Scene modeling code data
Start
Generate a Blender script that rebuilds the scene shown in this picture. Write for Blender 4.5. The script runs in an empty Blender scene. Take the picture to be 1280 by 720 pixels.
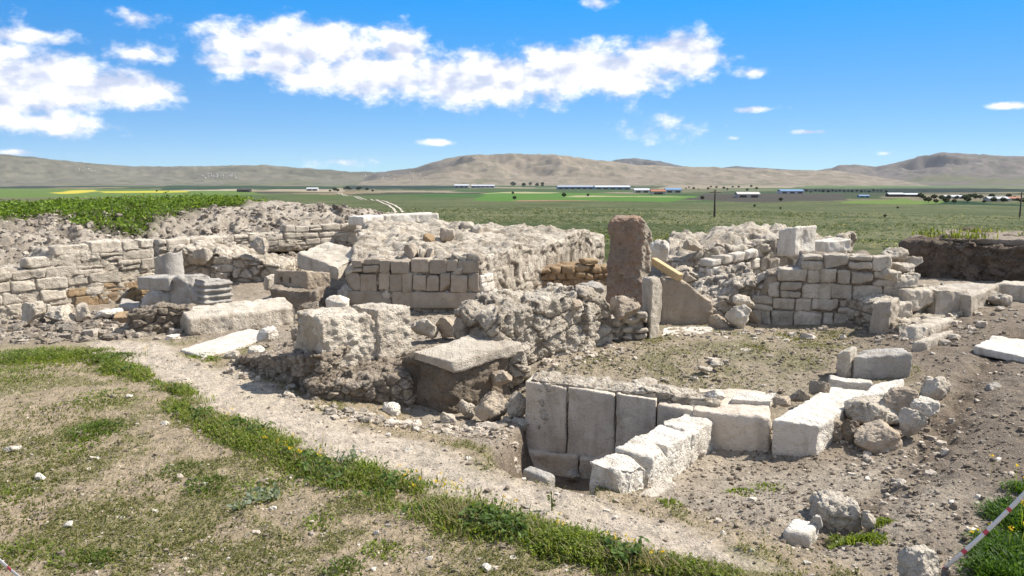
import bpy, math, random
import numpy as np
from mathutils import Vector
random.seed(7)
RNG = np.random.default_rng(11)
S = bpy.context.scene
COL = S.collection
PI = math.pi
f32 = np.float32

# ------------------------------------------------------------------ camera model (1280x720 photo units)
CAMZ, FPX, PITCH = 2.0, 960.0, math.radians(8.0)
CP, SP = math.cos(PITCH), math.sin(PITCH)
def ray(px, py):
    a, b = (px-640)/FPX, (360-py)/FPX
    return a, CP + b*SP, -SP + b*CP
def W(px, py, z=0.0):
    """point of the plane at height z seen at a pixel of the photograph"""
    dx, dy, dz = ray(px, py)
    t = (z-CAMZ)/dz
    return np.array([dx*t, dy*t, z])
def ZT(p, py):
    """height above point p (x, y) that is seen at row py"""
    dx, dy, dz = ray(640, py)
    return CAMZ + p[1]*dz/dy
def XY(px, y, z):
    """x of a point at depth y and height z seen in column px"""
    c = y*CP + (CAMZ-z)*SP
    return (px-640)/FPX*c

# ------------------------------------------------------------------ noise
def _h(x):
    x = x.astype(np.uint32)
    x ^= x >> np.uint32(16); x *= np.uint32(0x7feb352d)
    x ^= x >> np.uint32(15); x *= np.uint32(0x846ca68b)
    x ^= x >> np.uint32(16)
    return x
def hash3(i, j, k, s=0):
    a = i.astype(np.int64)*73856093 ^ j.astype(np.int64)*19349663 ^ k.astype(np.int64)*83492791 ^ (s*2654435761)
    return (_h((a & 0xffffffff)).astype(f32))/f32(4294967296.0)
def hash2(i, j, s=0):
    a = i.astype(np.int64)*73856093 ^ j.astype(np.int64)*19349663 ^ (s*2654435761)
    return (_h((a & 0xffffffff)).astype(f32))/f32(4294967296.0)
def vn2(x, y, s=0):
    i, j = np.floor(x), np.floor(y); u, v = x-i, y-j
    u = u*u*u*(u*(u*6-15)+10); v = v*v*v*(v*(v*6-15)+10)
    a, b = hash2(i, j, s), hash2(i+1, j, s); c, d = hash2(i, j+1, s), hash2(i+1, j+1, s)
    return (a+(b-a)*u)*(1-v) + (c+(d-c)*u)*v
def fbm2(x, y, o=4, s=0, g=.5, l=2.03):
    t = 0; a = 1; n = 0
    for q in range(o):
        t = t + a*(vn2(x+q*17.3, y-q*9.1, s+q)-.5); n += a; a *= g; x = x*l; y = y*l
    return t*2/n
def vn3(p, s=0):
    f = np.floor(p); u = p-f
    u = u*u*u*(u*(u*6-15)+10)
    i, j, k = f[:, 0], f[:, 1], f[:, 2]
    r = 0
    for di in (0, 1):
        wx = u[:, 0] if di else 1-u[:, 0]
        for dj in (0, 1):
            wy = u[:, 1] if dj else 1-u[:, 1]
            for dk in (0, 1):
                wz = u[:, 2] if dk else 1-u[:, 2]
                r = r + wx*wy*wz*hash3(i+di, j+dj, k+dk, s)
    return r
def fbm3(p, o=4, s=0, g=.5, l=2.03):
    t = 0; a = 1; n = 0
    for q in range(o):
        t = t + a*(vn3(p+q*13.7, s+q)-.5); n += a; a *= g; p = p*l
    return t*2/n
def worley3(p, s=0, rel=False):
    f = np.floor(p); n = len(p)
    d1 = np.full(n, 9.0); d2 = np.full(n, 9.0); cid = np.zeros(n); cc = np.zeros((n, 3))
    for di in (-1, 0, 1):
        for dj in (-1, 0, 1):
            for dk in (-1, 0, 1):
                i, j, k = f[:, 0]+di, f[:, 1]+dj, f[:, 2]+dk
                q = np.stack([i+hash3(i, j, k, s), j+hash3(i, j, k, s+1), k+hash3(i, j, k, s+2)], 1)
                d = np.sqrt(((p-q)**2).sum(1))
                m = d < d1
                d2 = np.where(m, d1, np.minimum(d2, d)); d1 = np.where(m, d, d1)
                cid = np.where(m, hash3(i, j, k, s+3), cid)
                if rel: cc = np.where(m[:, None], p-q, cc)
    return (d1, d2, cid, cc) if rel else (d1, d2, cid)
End
Start
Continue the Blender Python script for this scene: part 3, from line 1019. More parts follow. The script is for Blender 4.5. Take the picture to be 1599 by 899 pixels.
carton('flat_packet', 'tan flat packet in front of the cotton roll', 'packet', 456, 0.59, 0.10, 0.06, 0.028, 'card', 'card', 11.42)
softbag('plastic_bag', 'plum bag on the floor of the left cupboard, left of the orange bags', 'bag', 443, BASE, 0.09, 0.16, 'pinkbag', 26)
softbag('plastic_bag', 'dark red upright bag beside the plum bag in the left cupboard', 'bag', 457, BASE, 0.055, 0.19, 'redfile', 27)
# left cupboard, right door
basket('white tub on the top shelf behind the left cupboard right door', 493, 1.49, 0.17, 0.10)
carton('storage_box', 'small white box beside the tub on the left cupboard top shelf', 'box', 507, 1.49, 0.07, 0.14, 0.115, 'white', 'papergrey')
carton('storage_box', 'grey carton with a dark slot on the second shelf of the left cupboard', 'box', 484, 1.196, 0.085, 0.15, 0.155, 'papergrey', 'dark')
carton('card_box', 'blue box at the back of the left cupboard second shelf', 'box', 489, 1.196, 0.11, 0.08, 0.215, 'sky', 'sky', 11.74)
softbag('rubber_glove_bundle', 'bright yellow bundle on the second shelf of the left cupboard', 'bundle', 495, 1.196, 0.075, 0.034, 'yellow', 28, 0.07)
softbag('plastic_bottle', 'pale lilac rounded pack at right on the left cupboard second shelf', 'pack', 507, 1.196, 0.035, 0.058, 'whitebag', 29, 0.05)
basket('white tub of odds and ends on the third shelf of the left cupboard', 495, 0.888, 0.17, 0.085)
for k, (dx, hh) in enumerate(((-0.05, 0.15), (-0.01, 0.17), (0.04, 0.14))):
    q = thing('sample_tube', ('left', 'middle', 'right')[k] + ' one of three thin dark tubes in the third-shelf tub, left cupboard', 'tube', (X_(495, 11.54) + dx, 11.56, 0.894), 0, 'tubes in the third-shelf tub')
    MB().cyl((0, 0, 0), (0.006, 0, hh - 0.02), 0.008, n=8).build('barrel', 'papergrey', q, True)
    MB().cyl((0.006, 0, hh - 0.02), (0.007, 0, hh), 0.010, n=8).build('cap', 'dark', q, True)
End
• What is expected:
Look for the word "from" in every line of the listing and copy the lines that have it.

• Written solution:
from mathutils import Vector
Continue the Blender Python script for this scene: part 3, from line 1019. More parts follow. The script is for Blender 4.5. Take the picture to be 1599 by 899 pixels.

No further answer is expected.